India’s green steel demand to soar to 179 million tons by 2050: EY Parthenon report
By Staff Report July 29, 2025 6:34 pm IST
Automotive, infrastructure and construction sectors to power the surge in green steel demand. Green steel premium of US$210/ton is expected to decline significantly as carbon pricing reshapes steel economics.
India’s demand for green steel is set for exponential growth, reaching approximately 179 million tons by FY50, according to a latest EY Parthenon report developed in collaboration with WWF-India and CII-Green Business Centre, with support from the India Green Steel Coalition (IGSC).

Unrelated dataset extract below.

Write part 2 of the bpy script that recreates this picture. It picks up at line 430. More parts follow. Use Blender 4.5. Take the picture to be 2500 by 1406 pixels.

The surge will be driven by the country’s rapidly growing automotive, infrastructure, and construction sectors, as they pivot toward sustainable manufacturing practices.
Titled “Unlocking green steel demand: An assessment of India’s automotive, infrastructure and construction sectors“, the report offers timely insights as India targets 500 million tons per annum of steel capacity by 2047, aligned with its climate goals.
Reflecting on the report findings, Kapil Bansal, Partner – Energy Transition and Decarbonization, EY Parthenon said, “Moving to green steel is no doubt a big shift, it comes with its challenges, but also opens up huge opportunities for India’s industrial sector. Right now, the cost may look high, but that’s changing quickly. With carbon pricing on the rise and green hydrogen getting cheaper, what once felt like a nice-to-have for sustainability is fast turning into a business must-have.”
Green steel demand projections
Based on an emission intensity benchmark of below 0.5 tons CO₂ per ton of crude steel, the analysis estimates that green steel demand, currently negligible, will rise significantly to 4.49 million tons by FY30. The construction sector is expected to lead adoption with 2.52 million tons, followed by infrastructure at 1.5 million tons and automobiles at 0.48 million tons. By FY40, total demand is projected to nearly triple to 73.44 million tons.
The study also reveals that India’s current steel consumption stands at 136 million metric tons, with the construction and infrastructure sectors collectively accounting for 78% of finished steel demand. This figure is expected to rise to 390 million tons by FY50, driven by rapid urbanisation and infrastructure development.
Carbon pricing to redefine steel economics
The report highlights how carbon pricing is set to fundamentally reshape steel economics. Traditional BF-BOF steel prices are projected to increase by 81% by 2050 due to escalating carbon taxes, rising from the current US$660 per ton to US$1,193 per ton. In contrast, the premium on green steel produced through hydrogen-based DRI technology is expected to decrease significantly as production scales up and costs decline.
Currently, the green steel premium results in modest increases in production costs across sectors: 4.1% for automotive manufacturing, 3.7% for construction projects, and 5.2% for infrastructure development. However, these impacts are projected to fall below 1% by 2035-2040 as the green steel premium diminishes.
CBAM: a wake-up call
The European Union’s Carbon Border Adjustment Mechanism (CBAM) could impact Indian steel exporters. India’s current emission intensity stands at 2.5 tons of CO₂ per ton, compared to the EU’s benchmark of 1.28 tons, creating a 106% differential.. Without decarbonization, Indian exporters could face CBAM-related taxes amounting to INR 19,277 crore by 2030—putting global competitiveness at risk.
Strategic roadmap: Policy, industry and end-user actions
Recommendations for government:
- Implement carbon pricing mechanisms with costs reaching US$90-100 per ton by 2040
- Provide subsidies and tax incentives for green steel production technologies
- Establish regulatory mandates aligned with international emission standards
For industry:
- Transition to low-emission technologies to reduce emission intensity from 2.5 to 1.21 tons of CO₂ per ton by 2030
- Scale up green steel production using hydrogen-based DRI and other innovative routes
- Invest in R&D to reduce green steel production costs by 30% by 2040
For end-use sectors:
- Begin green steel procurement 10 years ahead of net-zero targets
- Accept current minor production cost increases (3.7-5.2%) for long-term sustainability benefits
- Collaborate closely with suppliers to ensure a steady green steel supply
Technology outlook and supply-demand gap
Key green steel production technologies identified include hydrogen-based DRI and scrap-based electric arc furnaces powered by renewables. However, the report warns of significant supply-demand gaps, underscoring the need for urgent scaling of green steel infrastructure and investments.